## The task
Copy out the data exactly, leaving the pictures behind.

►

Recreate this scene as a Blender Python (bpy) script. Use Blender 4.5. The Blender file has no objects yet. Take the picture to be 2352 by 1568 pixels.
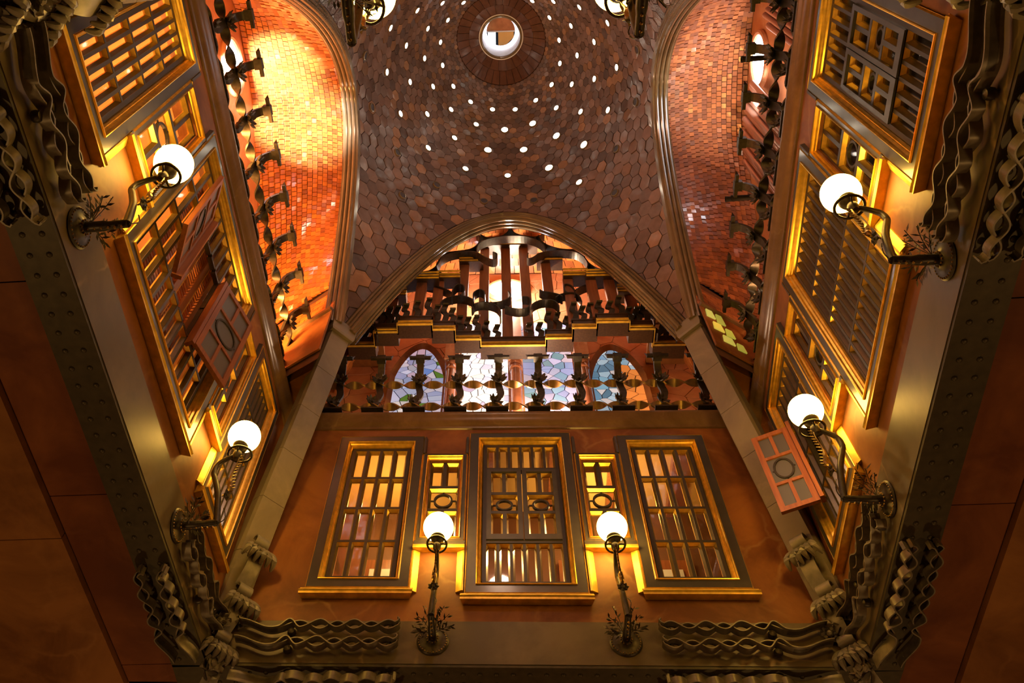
import bpy, math, random
from mathutils import Matrix, Vector
random.seed(7)
PI = math.pi
SC = bpy.context.scene
COL = SC.collection

# ------------------------------------------------------------------ camera
cam_d = bpy.data.cameras.new('camera')
cam = bpy.data.objects.new('camera', cam_d)
COL.objects.link(cam)
def camera_axes(pitch, yaw, roll):
    cp, sp, cy, sy = math.cos(pitch), math.sin(pitch), math.cos(yaw), math.sin(yaw)
    rz = lambda v: Vector((v[0]*cy-v[1]*sy, v[0]*sy+v[1]*cy, v[2]))
    f, u, r = rz((0, cp, sp)), rz((0, -sp, cp)), rz((1, 0, 0))
    c, s = math.cos(roll), math.sin(roll)
    return r*c+u*s, u*c-r*s, f
CR, CU, CF = camera_axes(1.02906, 0.09635, 0.07081)
CAM = Vector((0, 0, 1.6))
FPX, PPX, PPY = 1958.66, 1049.18, 757.88
cam.matrix_world = Matrix(((CR.x, CU.x, -CF.x, CAM.x), (CR.y, CU.y, -CF.y, CAM.y), (CR.z, CU.z, -CF.z, CAM.z), (0, 0, 0, 1)))
cam_d.sensor_width = 36.0
cam_d.lens = FPX*36/2352
cam_d.shift_x = (1176-PPX)/2352
cam_d.shift_y = -(784-PPY)/2352
cam_d.clip_start, cam_d.clip_end = 0.05, 200
SC.camera = cam
# ------------------------------------------------------------------ world, exposure
world = bpy.data.worlds.new('world')
SC.world = world
world.use_nodes = True
world.node_tree.nodes['Background'].inputs[0].default_value = (0.55, 0.65, 0.85, 1)
world.node_tree.nodes['Background'].inputs[1].default_value = 0.02
SC.view_settings.view_transform = 'Standard'
SC.view_settings.look = 'None'
SC.view_settings.gamma = 1
SC.view_settings.use_curve_mapping = False
SC.view_settings.exposure = 0.0
SC.cycles.max_bounces = 4
SC.cycles.diffuse_bounces = 3
SC.cycles.glossy_bounces = 2
SC.cycles.transparent_max_bounces = 6
SC.cycles.adaptive_threshold = 0.12
SC.cycles.caustics_reflective = False
SC.cycles.caustics_refractive = False
SC.cycles.sample_clamp_indirect = 6.0

# ------------------------------------------------------------------ frames
T = math.radians(2.4558)
TN = math.tan(T)
HX, HY = 0.1363, 4.3279
def H(u, v, z):                      # hall plan coordinates to world
    return Vector((HX+u+TN*v, HY+v, z))
def frame(o, x, y):
    return Matrix(((x[0], y[0], 0, o[0]), (x[1], y[1], 0, o[1]), (0, 0, 1, 0), (0, 0, 0, 1)))
ST, CT = math.sin(T), math.cos(T)
WF = {'F': frame((0.28297, 7.7479), (1, 0), (0, 1)),        # x to the right facing the wall, y away from the room
      'L': frame((-3.3637, 4.3279), (ST, CT), (-CT, ST)),
      'R': frame((3.6363, 4.3279), (-ST, -CT), (CT, -ST)),
      'B': frame((-0.0104, 0.9079), (-1, 0), (0, -1))}
def TR(x, y, z): return Matrix.Translation((x, y, z))
def project(p):
    d = p-CAM
    w = d.dot(CF)
    return (PPX+FPX*d.dot(CR)/w, PPY-FPX*d.dot(CU)/w, w)

# ------------------------------------------------------------------ lights
def lamp(name, kind, loc, energy, color, size=0.1, to=None, spot=None):
    d = bpy.data.lights.new(name, kind)
    d.energy = energy
    d.color = color
    if kind == 'AREA': d.size = size
    else: d.shadow_soft_size = size
    if spot: d.spot_size = spot; d.spot_blend = 1.0
    o = bpy.data.objects.new(name, d)
    COL.objects.link(o)
    o.location = loc
    if to is not None:
        o.rotation_euler = (Vector(to)-Vector(loc)).to_track_quat('-Z', 'Y').to_euler()
    return o
WARM, ORANGE, DAY = (1.0, 0.62, 0.24), (1.0, 0.42, 0.10), (0.85, 0.9, 1.0)
# gallery uplights behind the railings, daylight falling in at the round windows
lamp('gallery_uplight_left', 'AREA', H(-3.95, 2.2, 12.5), 190, ORANGE, 0.5, H(-3.7, 1.2, 16))
lamp('gallery_uplight_left_b', 'AREA', H(-3.9, -0.6, 12.5), 150, ORANGE, 0.6, H(-3.4, -0.6, 16))
lamp('gallery_daylight_left', 'SPOT', H(-4.3, -1.3, 14.2), 8000, (.95, .96, 1), 0.08, H(-4.0, -0.75, 16.6), 0.5)
lamp('gallery_daylight_left_b', 'SPOT', H(-4.3, -1.1, 14.2), 6000, (.95, .96, 1), 0.08, H(-3.8, 0.2, 16.5), 0.6)
lamp('gallery_uplight_right', 'AREA', H(3.9, 1.8, 12.5), 22, (1, .5, .2), 0.5, H(3.7, 1.0, 16))
lamp('gallery_daylight_right', 'AREA', H(4.2, -0.5, 14.6), 26, (1, .75, .6), 0.4, H(3.5, -0.3, 17))
lamp('gallery_spot_right', 'SPOT', H(4.2, 0.5, 13.6), 6000, (1, .92, .82), 0.05, H(3.55, 1.95, 15.6), 0.4)
lamp('gallery_spot_right_b', 'SPOT', H(4.05, -0.2, 15.4), 420, (1, .9, .8), 0.1, H(4.15, -0.2, 17.4), 1.8)
lamp('gallery_light_front', 'POINT', H(-0.1, 4.1, 16.9), 330, (1, .86, .68), 0.15)
lamp('gallery_light_front_low', 'POINT', H(0.2, 3.9, 12.7), 190, (1, .68, .42), 0.15)
lamp('gallery_light_back', 'POINT', H(0, -4.0, 15.5), 160, (1, .7, .5), 0.3)
lamp('room_light_front_a', 'POINT', WF['F'] @ Vector((-1.9, 1.0, 11.0)), 60, (1, .6, .18), 0.1)
lamp('room_light_front_b', 'POINT', WF['F'] @ Vector((1.2, 1.0, 11.0)), 75, (1, .63, .2), 0.1)
lamp('room_light_left', 'POINT', WF['L'] @ Vector((-2.2, 1.0, 10.2)), 260, (1, .46, .13), 0.1)
lamp('room_light_left_b', 'POINT', WF['L'] @ Vector((0.2, 1.0, 10.2)), 90, (1, .5, .15), 0.1)
lamp('room_light_right', 'POINT', WF['R'] @ Vector((2.6, 1.0, 9.2)), 3, ORANGE, 0.1)
for q, (lx, ly) in enumerate(((-5.5, 3.5), (5.8, 3.5), (-3.5, 10.5), (4.0, 10.5))):
    lamp('lower_hall_light_%d' % q, 'POINT', (lx, ly, 2.6), 150, (1, .55, .18), 0.2)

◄

## Exercise solution
Recreate this scene as a Blender Python (bpy) script. Use Blender 4.5. The Blender file has no objects yet. Take the picture to be 2352 by 1568 pixels.
import bpy, math, random
from mathutils import Matrix, Vector
random.seed(7)
PI = math.pi
SC = bpy.context.scene
COL = SC.collection

# ------------------------------------------------------------------ camera
cam_d = bpy.data.cameras.new('camera')
cam = bpy.data.objects.new('camera', cam_d)
COL.objects.link(cam)
def camera_axes(pitch, yaw, roll):
    cp, sp, cy, sy = math.cos(pitch), math.sin(pitch), math.cos(yaw), math.sin(yaw)
    rz = lambda v: Vector((v[0]*cy-v[1]*sy, v[0]*sy+v[1]*cy, v[2]))
    f, u, r = rz((0, cp, sp)), rz((0, -sp, cp)), rz((1, 0, 0))
    c, s = math.cos(roll), math.sin(roll)
    return r*c+u*s, u*c-r*s, f
CR, CU, CF = camera_axes(1.02906, 0.09635, 0.07081)
CAM = Vector((0, 0, 1.6))
FPX, PPX, PPY = 1958.66, 1049.18, 757.88
cam.matrix_world = Matrix(((CR.x, CU.x, -CF.x, CAM.x), (CR.y, CU.y, -CF.y, CAM.y), (CR.z, CU.z, -CF.z, CAM.z), (0, 0, 0, 1)))
cam_d.sensor_width = 36.0
cam_d.lens = FPX*36/2352
cam_d.shift_x = (1176-PPX)/2352
cam_d.shift_y = -(784-PPY)/2352
cam_d.clip_start, cam_d.clip_end = 0.05, 200
SC.camera = cam
# ------------------------------------------------------------------ world, exposure
world = bpy.data.worlds.new('world')
SC.world = world
world.use_nodes = True
world.node_tree.nodes['Background'].inputs[0].default_value = (0.55, 0.65, 0.85, 1)
world.node_tree.nodes['Background'].inputs[1].default_value = 0.02
SC.view_settings.view_transform = 'Standard'
SC.view_settings.look = 'None'
SC.view_settings.gamma = 1
SC.view_settings.use_curve_mapping = False
SC.view_settings.exposure = 0.0
SC.cycles.max_bounces = 4
SC.cycles.diffuse_bounces = 3
SC.cycles.glossy_bounces = 2
SC.cycles.transparent_max_bounces = 6
SC.cycles.adaptive_threshold = 0.12
SC.cycles.caustics_reflective = False
SC.cycles.caustics_refractive = False
SC.cycles.sample_clamp_indirect = 6.0

# ------------------------------------------------------------------ frames
T = math.radians(2.4558)
TN = math.tan(T)
HX, HY = 0.1363, 4.3279
def H(u, v, z):                      # hall plan coordinates to world
    return Vector((HX+u+TN*v, HY+v, z))
def frame(o, x, y):
    return Matrix(((x[0], y[0], 0, o[0]), (x[1], y[1], 0, o[1]), (0, 0, 1, 0), (0, 0, 0, 1)))
ST, CT = math.sin(T), math.cos(T)
WF = {'F': frame((0.28297, 7.7479), (1, 0), (0, 1)),        # x to the right facing the wall, y away from the room
      'L': frame((-3.3637, 4.3279), (ST, CT), (-CT, ST)),
      'R': frame((3.6363, 4.3279), (-ST, -CT), (CT, -ST)),
      'B': frame((-0.0104, 0.9079), (-1, 0), (0, -1))}
def TR(x, y, z): return Matrix.Translation((x, y, z))
def project(p):
    d = p-CAM
    w = d.dot(CF)
    return (PPX+FPX*d.dot(CR)/w, PPY-FPX*d.dot(CU)/w, w)

# ------------------------------------------------------------------ lights
def lamp(name, kind, loc, energy, color, size=0.1, to=None, spot=None):
    d = bpy.data.lights.new(name, kind)
    d.energy = energy
    d.color = color
    if kind == 'AREA': d.size = size
    else: d.shadow_soft_size = size
    if spot: d.spot_size = spot; d.spot_blend = 1.0
    o = bpy.data.objects.new(name, d)
    COL.objects.link(o)
    o.location = loc
    if to is not None:
        o.rotation_euler = (Vector(to)-Vector(loc)).to_track_quat('-Z', 'Y').to_euler()
    return o
WARM, ORANGE, DAY = (1.0, 0.62, 0.24), (1.0, 0.42, 0.10), (0.85, 0.9, 1.0)
# gallery uplights behind the railings, daylight falling in at the round windows
lamp('gallery_uplight_left', 'AREA', H(-3.95, 2.2, 12.5), 190, ORANGE, 0.5, H(-3.7, 1.2, 16))
lamp('gallery_uplight_left_b', 'AREA', H(-3.9, -0.6, 12.5), 150, ORANGE, 0.6, H(-3.4, -0.6, 16))
lamp('gallery_daylight_left', 'SPOT', H(-4.3, -1.3, 14.2), 8000, (.95, .96, 1), 0.08, H(-4.0, -0.75, 16.6), 0.5)
lamp('gallery_daylight_left_b', 'SPOT', H(-4.3, -1.1, 14.2), 6000, (.95, .96, 1), 0.08, H(-3.8, 0.2, 16.5), 0.6)
lamp('gallery_uplight_right', 'AREA', H(3.9, 1.8, 12.5), 22, (1, .5, .2), 0.5, H(3.7, 1.0, 16))
lamp('gallery_daylight_right', 'AREA', H(4.2, -0.5, 14.6), 26, (1, .75, .6), 0.4, H(3.5, -0.3, 17))
lamp('gallery_spot_right', 'SPOT', H(4.2, 0.5, 13.6), 6000, (1, .92, .82), 0.05, H(3.55, 1.95, 15.6), 0.4)
lamp('gallery_spot_right_b', 'SPOT', H(4.05, -0.2, 15.4), 420, (1, .9, .8), 0.1, H(4.15, -0.2, 17.4), 1.8)
lamp('gallery_light_front', 'POINT', H(-0.1, 4.1, 16.9), 330, (1, .86, .68), 0.15)
lamp('gallery_light_front_low', 'POINT', H(0.2, 3.9, 12.7), 190, (1, .68, .42), 0.15)
lamp('gallery_light_back', 'POINT', H(0, -4.0, 15.5), 160, (1, .7, .5), 0.3)
lamp('room_light_front_a', 'POINT', WF['F'] @ Vector((-1.9, 1.0, 11.0)), 60, (1, .6, .18), 0.1)
lamp('room_light_front_b', 'POINT', WF['F'] @ Vector((1.2, 1.0, 11.0)), 75, (1, .63, .2), 0.1)
lamp('room_light_left', 'POINT', WF['L'] @ Vector((-2.2, 1.0, 10.2)), 260, (1, .46, .13), 0.1)
lamp('room_light_left_b', 'POINT', WF['L'] @ Vector((0.2, 1.0, 10.2)), 90, (1, .5, .15), 0.1)
lamp('room_light_right', 'POINT', WF['R'] @ Vector((2.6, 1.0, 9.2)), 3, ORANGE, 0.1)
for q, (lx, ly) in enumerate(((-5.5, 3.5), (5.8, 3.5), (-3.5, 10.5), (4.0, 10.5))):
    lamp('lower_hall_light_%d' % q, 'POINT', (lx, ly, 2.6), 150, (1, .55, .18), 0.2)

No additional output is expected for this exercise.